- **YOUR OBJECTIVE**:
Please write out the material below exactly as given.

- **DATA SECTION**:
** begin **
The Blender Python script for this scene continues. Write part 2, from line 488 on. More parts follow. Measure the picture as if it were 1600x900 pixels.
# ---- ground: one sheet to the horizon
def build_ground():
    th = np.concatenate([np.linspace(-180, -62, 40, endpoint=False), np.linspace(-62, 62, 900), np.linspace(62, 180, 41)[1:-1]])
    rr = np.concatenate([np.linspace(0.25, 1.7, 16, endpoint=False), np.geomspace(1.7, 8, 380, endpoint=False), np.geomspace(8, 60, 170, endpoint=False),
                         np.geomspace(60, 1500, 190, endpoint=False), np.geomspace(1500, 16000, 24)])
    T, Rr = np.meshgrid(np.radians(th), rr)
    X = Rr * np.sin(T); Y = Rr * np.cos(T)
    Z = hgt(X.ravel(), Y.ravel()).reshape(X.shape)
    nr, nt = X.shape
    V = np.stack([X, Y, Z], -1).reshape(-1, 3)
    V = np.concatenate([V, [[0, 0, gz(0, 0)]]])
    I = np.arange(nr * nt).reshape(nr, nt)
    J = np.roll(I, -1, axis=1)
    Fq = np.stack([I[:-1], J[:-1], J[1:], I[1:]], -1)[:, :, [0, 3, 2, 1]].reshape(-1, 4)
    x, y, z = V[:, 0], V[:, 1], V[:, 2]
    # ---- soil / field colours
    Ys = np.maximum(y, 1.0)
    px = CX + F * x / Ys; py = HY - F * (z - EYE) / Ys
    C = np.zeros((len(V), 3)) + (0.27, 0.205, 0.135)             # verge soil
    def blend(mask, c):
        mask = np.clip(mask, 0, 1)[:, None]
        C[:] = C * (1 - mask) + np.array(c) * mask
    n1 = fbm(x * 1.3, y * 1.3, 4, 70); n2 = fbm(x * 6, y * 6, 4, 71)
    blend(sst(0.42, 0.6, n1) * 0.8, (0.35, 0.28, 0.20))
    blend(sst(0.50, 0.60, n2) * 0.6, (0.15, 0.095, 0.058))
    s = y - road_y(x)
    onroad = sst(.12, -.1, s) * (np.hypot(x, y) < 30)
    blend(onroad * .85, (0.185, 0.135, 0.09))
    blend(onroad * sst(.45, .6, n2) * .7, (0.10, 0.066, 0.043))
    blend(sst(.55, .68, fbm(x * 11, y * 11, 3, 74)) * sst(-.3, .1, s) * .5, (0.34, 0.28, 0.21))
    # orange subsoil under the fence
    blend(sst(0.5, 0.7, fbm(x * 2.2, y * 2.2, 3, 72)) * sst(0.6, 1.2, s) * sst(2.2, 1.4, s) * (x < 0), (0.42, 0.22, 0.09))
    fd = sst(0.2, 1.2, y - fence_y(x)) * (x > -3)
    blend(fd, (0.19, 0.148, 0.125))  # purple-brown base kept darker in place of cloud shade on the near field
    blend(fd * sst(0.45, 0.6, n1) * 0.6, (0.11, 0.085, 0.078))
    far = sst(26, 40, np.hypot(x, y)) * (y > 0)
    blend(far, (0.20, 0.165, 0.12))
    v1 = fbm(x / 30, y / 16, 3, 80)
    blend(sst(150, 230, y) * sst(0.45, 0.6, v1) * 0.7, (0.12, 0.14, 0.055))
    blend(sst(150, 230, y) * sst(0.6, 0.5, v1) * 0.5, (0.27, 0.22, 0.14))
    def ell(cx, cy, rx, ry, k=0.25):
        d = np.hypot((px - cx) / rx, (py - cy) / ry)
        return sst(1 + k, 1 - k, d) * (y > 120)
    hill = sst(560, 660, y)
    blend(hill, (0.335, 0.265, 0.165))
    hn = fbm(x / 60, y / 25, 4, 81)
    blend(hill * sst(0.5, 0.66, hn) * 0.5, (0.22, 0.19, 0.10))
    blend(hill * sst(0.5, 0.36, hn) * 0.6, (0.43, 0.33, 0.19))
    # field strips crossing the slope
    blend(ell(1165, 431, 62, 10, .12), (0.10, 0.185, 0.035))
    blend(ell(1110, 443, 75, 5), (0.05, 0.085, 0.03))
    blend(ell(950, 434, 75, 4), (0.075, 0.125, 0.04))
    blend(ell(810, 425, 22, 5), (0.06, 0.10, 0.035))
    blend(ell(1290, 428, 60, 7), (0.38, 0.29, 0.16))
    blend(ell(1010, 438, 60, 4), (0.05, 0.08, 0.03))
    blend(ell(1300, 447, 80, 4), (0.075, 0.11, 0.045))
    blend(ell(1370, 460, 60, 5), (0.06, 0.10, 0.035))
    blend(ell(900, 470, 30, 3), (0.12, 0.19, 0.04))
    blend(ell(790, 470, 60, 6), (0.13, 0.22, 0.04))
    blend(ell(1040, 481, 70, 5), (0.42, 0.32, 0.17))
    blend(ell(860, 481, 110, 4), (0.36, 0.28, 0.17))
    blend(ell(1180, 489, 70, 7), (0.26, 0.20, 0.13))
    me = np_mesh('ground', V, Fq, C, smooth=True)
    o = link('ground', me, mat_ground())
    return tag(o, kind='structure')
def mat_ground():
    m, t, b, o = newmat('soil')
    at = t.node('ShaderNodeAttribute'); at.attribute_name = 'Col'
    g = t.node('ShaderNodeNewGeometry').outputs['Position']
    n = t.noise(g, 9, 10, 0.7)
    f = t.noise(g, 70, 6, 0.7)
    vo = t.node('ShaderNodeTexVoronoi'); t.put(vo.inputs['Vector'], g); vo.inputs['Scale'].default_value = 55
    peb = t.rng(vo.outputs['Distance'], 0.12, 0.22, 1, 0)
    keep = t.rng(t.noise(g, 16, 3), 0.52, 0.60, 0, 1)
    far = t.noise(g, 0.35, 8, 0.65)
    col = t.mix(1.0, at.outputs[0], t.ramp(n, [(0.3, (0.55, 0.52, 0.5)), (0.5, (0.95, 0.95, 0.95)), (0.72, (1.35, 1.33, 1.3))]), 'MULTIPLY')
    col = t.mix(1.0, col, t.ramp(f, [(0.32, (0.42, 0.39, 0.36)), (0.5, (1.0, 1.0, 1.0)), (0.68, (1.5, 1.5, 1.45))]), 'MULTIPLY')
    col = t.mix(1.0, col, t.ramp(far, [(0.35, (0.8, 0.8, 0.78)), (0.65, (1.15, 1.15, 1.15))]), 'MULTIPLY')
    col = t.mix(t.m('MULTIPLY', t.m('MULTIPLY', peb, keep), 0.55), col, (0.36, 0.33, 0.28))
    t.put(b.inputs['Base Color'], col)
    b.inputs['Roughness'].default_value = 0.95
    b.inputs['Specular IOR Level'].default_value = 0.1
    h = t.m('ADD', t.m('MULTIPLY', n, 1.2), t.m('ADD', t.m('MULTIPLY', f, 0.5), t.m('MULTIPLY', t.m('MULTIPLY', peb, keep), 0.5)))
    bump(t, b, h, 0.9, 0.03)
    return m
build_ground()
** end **
- **SOLVED PROBLEM**:
The Blender Python script for this scene continues. Write part 2, from line 488 on. More parts follow. Measure the picture as if it were 1600x900 pixels.
# ---- ground: one sheet to the horizon
def build_ground():
    th = np.concatenate([np.linspace(-180, -62, 40, endpoint=False), np.linspace(-62, 62, 900), np.linspace(62, 180, 41)[1:-1]])
    rr = np.concatenate([np.linspace(0.25, 1.7, 16, endpoint=False), np.geomspace(1.7, 8, 380, endpoint=False), np.geomspace(8, 60, 170, endpoint=False),
                         np.geomspace(60, 1500, 190, endpoint=False), np.geomspace(1500, 16000, 24)])
    T, Rr = np.meshgrid(np.radians(th), rr)
    X = Rr * np.sin(T); Y = Rr * np.cos(T)
    Z = hgt(X.ravel(), Y.ravel()).reshape(X.shape)
    nr, nt = X.shape
    V = np.stack([X, Y, Z], -1).reshape(-1, 3)
    V = np.concatenate([V, [[0, 0, gz(0, 0)]]])
    I = np.arange(nr * nt).reshape(nr, nt)
    J = np.roll(I, -1, axis=1)
    Fq = np.stack([I[:-1], J[:-1], J[1:], I[1:]], -1)[:, :, [0, 3, 2, 1]].reshape(-1, 4)
    x, y, z = V[:, 0], V[:, 1], V[:, 2]
    # ---- soil / field colours
    Ys = np.maximum(y, 1.0)
    px = CX + F * x / Ys; py = HY - F * (z - EYE) / Ys
    C = np.zeros((len(V), 3)) + (0.27, 0.205, 0.135)             # verge soil
    def blend(mask, c):
        mask = np.clip(mask, 0, 1)[:, None]
        C[:] = C * (1 - mask) + np.array(c) * mask
    n1 = fbm(x * 1.3, y * 1.3, 4, 70); n2 = fbm(x * 6, y * 6, 4, 71)
    blend(sst(0.42, 0.6, n1) * 0.8, (0.35, 0.28, 0.20))
    blend(sst(0.50, 0.60, n2) * 0.6, (0.15, 0.095, 0.058))
    s = y - road_y(x)
    onroad = sst(.12, -.1, s) * (np.hypot(x, y) < 30)
    blend(onroad * .85, (0.185, 0.135, 0.09))
    blend(onroad * sst(.45, .6, n2) * .7, (0.10, 0.066, 0.043))
    blend(sst(.55, .68, fbm(x * 11, y * 11, 3, 74)) * sst(-.3, .1, s) * .5, (0.34, 0.28, 0.21))
    # orange subsoil under the fence
    blend(sst(0.5, 0.7, fbm(x * 2.2, y * 2.2, 3, 72)) * sst(0.6, 1.2, s) * sst(2.2, 1.4, s) * (x < 0), (0.42, 0.22, 0.09))
    fd = sst(0.2, 1.2, y - fence_y(x)) * (x > -3)
    blend(fd, (0.19, 0.148, 0.125))  # purple-brown base kept darker in place of cloud shade on the near field
    blend(fd * sst(0.45, 0.6, n1) * 0.6, (0.11, 0.085, 0.078))
    far = sst(26, 40, np.hypot(x, y)) * (y > 0)
    blend(far, (0.20, 0.165, 0.12))
    v1 = fbm(x / 30, y / 16, 3, 80)
    blend(sst(150, 230, y) * sst(0.45, 0.6, v1) * 0.7, (0.12, 0.14, 0.055))
    blend(sst(150, 230, y) * sst(0.6, 0.5, v1) * 0.5, (0.27, 0.22, 0.14))
    def ell(cx, cy, rx, ry, k=0.25):
        d = np.hypot((px - cx) / rx, (py - cy) / ry)
        return sst(1 + k, 1 - k, d) * (y > 120)
    hill = sst(560, 660, y)
    blend(hill, (0.335, 0.265, 0.165))
    hn = fbm(x / 60, y / 25, 4, 81)
    blend(hill * sst(0.5, 0.66, hn) * 0.5, (0.22, 0.19, 0.10))
    blend(hill * sst(0.5, 0.36, hn) * 0.6, (0.43, 0.33, 0.19))
    # field strips crossing the slope
    blend(ell(1165, 431, 62, 10, .12), (0.10, 0.185, 0.035))
    blend(ell(1110, 443, 75, 5), (0.05, 0.085, 0.03))
    blend(ell(950, 434, 75, 4), (0.075, 0.125, 0.04))
    blend(ell(810, 425, 22, 5), (0.06, 0.10, 0.035))
    blend(ell(1290, 428, 60, 7), (0.38, 0.29, 0.16))
    blend(ell(1010, 438, 60, 4), (0.05, 0.08, 0.03))
    blend(ell(1300, 447, 80, 4), (0.075, 0.11, 0.045))
    blend(ell(1370, 460, 60, 5), (0.06, 0.10, 0.035))
    blend(ell(900, 470, 30, 3), (0.12, 0.19, 0.04))
    blend(ell(790, 470, 60, 6), (0.13, 0.22, 0.04))
    blend(ell(1040, 481, 70, 5), (0.42, 0.32, 0.17))
    blend(ell(860, 481, 110, 4), (0.36, 0.28, 0.17))
    blend(ell(1180, 489, 70, 7), (0.26, 0.20, 0.13))
    me = np_mesh('ground', V, Fq, C, smooth=True)
    o = link('ground', me, mat_ground())
    return tag(o, kind='structure')
def mat_ground():
    m, t, b, o = newmat('soil')
    at = t.node('ShaderNodeAttribute'); at.attribute_name = 'Col'
    g = t.node('ShaderNodeNewGeometry').outputs['Position']
    n = t.noise(g, 9, 10, 0.7)
    f = t.noise(g, 70, 6, 0.7)
    vo = t.node('ShaderNodeTexVoronoi'); t.put(vo.inputs['Vector'], g); vo.inputs['Scale'].default_value = 55
    peb = t.rng(vo.outputs['Distance'], 0.12, 0.22, 1, 0)
    keep = t.rng(t.noise(g, 16, 3), 0.52, 0.60, 0, 1)
    far = t.noise(g, 0.35, 8, 0.65)
    col = t.mix(1.0, at.outputs[0], t.ramp(n, [(0.3, (0.55, 0.52, 0.5)), (0.5, (0.95, 0.95, 0.95)), (0.72, (1.35, 1.33, 1.3))]), 'MULTIPLY')
    col = t.mix(1.0, col, t.ramp(f, [(0.32, (0.42, 0.39, 0.36)), (0.5, (1.0, 1.0, 1.0)), (0.68, (1.5, 1.5, 1.45))]), 'MULTIPLY')
    col = t.mix(1.0, col, t.ramp(far, [(0.35, (0.8, 0.8, 0.78)), (0.65, (1.15, 1.15, 1.15))]), 'MULTIPLY')
    col = t.mix(t.m('MULTIPLY', t.m('MULTIPLY', peb, keep), 0.55), col, (0.36, 0.33, 0.28))
    t.put(b.inputs['Base Color'], col)
    b.inputs['Roughness'].default_value = 0.95
    b.inputs['Specular IOR Level'].default_value = 0.1
    h = t.m('ADD', t.m('MULTIPLY', n, 1.2), t.m('ADD', t.m('MULTIPLY', f, 0.5), t.m('MULTIPLY', t.m('MULTIPLY', peb, keep), 0.5)))
    bump(t, b, h, 0.9, 0.03)
    return m
build_ground()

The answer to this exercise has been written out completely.